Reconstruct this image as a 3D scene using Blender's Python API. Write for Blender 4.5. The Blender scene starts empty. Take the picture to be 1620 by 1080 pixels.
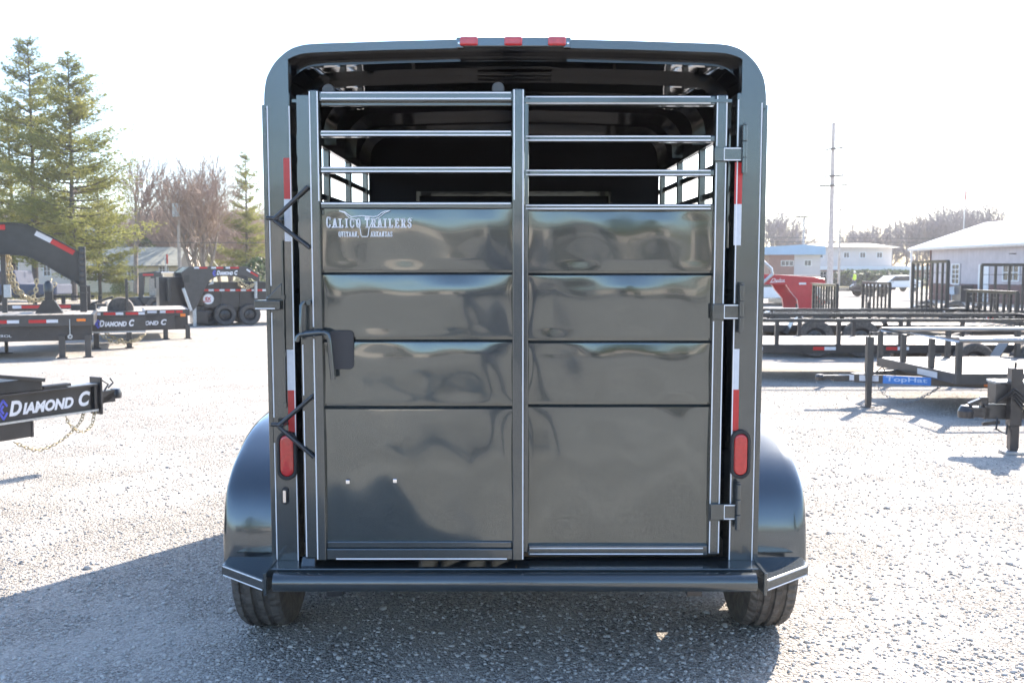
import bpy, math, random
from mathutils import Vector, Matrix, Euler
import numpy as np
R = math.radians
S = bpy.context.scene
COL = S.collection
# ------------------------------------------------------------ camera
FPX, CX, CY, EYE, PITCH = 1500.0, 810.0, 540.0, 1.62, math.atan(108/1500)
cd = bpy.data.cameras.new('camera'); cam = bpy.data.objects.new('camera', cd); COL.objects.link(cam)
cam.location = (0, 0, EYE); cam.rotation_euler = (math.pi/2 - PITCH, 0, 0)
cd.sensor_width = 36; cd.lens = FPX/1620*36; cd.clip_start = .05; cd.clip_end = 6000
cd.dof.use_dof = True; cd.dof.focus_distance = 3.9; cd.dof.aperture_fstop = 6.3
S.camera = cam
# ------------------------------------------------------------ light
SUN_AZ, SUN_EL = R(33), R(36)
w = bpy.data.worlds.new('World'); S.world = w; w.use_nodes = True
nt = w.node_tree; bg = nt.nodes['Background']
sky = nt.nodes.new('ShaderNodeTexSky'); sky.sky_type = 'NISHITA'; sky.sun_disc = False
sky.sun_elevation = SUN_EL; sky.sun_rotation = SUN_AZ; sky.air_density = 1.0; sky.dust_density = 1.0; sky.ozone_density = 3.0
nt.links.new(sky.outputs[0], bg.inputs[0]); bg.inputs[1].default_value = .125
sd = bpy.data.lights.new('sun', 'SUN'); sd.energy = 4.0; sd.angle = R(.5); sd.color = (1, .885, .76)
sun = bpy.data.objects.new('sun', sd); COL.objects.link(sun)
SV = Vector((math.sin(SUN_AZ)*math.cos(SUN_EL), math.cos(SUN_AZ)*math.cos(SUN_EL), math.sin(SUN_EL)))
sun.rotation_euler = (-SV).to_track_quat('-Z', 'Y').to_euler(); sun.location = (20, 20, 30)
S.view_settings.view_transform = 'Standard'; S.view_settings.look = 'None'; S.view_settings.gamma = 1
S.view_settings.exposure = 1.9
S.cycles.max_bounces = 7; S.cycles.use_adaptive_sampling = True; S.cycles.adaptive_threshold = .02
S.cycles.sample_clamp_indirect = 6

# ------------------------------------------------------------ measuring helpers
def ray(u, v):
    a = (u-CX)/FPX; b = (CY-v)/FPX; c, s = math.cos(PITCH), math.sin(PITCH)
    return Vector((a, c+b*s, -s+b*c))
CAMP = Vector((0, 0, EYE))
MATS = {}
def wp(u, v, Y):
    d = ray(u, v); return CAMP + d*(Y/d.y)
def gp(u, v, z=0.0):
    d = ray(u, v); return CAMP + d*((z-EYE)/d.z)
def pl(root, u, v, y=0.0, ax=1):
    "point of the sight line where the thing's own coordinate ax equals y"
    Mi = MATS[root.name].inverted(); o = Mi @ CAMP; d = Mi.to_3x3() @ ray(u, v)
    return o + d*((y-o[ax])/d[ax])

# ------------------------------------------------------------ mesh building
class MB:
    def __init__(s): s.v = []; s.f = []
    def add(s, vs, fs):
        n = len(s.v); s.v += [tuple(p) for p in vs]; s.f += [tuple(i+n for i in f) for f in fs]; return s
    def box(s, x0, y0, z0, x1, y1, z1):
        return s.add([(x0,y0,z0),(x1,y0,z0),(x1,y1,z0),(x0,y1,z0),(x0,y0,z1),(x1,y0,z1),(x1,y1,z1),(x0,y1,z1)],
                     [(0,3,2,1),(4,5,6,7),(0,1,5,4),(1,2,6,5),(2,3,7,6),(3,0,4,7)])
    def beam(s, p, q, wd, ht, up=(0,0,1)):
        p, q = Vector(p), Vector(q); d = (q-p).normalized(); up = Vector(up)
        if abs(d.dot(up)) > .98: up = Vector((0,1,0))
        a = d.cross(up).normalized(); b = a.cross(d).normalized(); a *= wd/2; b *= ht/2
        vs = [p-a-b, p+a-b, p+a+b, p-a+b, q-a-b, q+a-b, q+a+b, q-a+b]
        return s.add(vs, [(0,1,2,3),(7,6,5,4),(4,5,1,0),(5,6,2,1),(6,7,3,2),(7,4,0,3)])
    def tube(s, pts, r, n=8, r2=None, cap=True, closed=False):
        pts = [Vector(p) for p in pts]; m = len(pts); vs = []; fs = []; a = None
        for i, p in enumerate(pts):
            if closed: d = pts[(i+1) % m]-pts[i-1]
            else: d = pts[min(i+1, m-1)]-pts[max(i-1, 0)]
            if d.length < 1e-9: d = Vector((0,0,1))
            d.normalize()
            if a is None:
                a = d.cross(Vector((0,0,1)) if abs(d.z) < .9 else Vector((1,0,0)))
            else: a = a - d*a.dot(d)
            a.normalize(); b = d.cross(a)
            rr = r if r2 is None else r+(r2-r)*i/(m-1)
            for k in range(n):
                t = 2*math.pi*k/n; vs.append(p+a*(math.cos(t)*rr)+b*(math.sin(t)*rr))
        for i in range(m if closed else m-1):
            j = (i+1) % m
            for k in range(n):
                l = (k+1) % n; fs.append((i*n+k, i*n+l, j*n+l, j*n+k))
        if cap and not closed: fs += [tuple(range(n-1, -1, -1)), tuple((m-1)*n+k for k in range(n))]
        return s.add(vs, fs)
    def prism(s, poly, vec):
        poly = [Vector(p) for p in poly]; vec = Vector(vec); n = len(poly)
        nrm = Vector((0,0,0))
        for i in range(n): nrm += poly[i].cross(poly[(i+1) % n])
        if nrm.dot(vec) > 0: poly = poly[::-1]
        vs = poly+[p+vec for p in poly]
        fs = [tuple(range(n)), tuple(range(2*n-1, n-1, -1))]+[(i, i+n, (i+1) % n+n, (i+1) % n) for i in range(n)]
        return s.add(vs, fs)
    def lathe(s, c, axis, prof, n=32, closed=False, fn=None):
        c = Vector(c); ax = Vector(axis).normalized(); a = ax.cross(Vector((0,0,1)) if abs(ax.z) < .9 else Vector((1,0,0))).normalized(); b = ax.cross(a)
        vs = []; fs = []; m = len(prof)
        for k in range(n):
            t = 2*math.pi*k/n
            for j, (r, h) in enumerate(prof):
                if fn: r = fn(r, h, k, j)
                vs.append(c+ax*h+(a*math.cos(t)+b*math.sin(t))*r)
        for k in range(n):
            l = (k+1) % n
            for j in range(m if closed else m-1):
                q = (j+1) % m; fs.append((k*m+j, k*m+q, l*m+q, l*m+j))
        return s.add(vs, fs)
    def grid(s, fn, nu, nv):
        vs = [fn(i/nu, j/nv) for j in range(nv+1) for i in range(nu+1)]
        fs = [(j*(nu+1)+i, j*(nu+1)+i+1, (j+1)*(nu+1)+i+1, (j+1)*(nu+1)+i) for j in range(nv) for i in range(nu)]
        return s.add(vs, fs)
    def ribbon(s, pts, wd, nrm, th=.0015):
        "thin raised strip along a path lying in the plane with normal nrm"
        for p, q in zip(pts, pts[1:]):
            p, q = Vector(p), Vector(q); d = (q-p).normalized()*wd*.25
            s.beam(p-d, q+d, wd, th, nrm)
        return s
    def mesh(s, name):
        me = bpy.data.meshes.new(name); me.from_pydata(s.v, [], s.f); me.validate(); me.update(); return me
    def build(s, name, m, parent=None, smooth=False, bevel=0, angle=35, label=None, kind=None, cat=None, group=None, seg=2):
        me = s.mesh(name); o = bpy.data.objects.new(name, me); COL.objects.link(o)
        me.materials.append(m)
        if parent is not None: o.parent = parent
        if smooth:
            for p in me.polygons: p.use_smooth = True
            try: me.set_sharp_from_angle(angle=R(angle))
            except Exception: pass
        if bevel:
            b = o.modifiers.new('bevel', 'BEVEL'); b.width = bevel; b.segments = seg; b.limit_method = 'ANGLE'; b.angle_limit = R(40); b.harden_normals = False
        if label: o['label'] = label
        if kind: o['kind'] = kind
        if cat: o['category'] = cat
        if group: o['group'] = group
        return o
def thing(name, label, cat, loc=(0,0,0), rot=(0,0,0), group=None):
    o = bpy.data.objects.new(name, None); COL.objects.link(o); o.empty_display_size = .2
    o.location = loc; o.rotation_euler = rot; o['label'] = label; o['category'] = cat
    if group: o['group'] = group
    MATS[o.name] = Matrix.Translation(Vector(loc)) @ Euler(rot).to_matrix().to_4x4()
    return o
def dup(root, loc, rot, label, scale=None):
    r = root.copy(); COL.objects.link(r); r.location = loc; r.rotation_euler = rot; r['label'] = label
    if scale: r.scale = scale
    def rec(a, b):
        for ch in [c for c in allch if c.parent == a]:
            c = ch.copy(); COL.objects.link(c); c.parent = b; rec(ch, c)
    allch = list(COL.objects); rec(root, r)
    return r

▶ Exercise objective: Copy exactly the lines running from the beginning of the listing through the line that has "S.cycles.sample_clamp_indirect = 6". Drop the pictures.

▶ Complete response:
Reconstruct this image as a 3D scene using Blender's Python API. Write for Blender 4.5. The Blender scene starts empty. Take the picture to be 1620 by 1080 pixels.
import bpy, math, random
from mathutils import Vector, Matrix, Euler
import numpy as np
R = math.radians
S = bpy.context.scene
COL = S.collection
# ------------------------------------------------------------ camera
FPX, CX, CY, EYE, PITCH = 1500.0, 810.0, 540.0, 1.62, math.atan(108/1500)
cd = bpy.data.cameras.new('camera'); cam = bpy.data.objects.new('camera', cd); COL.objects.link(cam)
cam.location = (0, 0, EYE); cam.rotation_euler = (math.pi/2 - PITCH, 0, 0)
cd.sensor_width = 36; cd.lens = FPX/1620*36; cd.clip_start = .05; cd.clip_end = 6000
cd.dof.use_dof = True; cd.dof.focus_distance = 3.9; cd.dof.aperture_fstop = 6.3
S.camera = cam
# ------------------------------------------------------------ light
SUN_AZ, SUN_EL = R(33), R(36)
w = bpy.data.worlds.new('World'); S.world = w; w.use_nodes = True
nt = w.node_tree; bg = nt.nodes['Background']
sky = nt.nodes.new('ShaderNodeTexSky'); sky.sky_type = 'NISHITA'; sky.sun_disc = False
sky.sun_elevation = SUN_EL; sky.sun_rotation = SUN_AZ; sky.air_density = 1.0; sky.dust_density = 1.0; sky.ozone_density = 3.0
nt.links.new(sky.outputs[0], bg.inputs[0]); bg.inputs[1].default_value = .125
sd = bpy.data.lights.new('sun', 'SUN'); sd.energy = 4.0; sd.angle = R(.5); sd.color = (1, .885, .76)
sun = bpy.data.objects.new('sun', sd); COL.objects.link(sun)
SV = Vector((math.sin(SUN_AZ)*math.cos(SUN_EL), math.cos(SUN_AZ)*math.cos(SUN_EL), math.sin(SUN_EL)))
sun.rotation_euler = (-SV).to_track_quat('-Z', 'Y').to_euler(); sun.location = (20, 20, 30)
S.view_settings.view_transform = 'Standard'; S.view_settings.look = 'None'; S.view_settings.gamma = 1
S.view_settings.exposure = 1.9
S.cycles.max_bounces = 7; S.cycles.use_adaptive_sampling = True; S.cycles.adaptive_threshold = .02
S.cycles.sample_clamp_indirect = 6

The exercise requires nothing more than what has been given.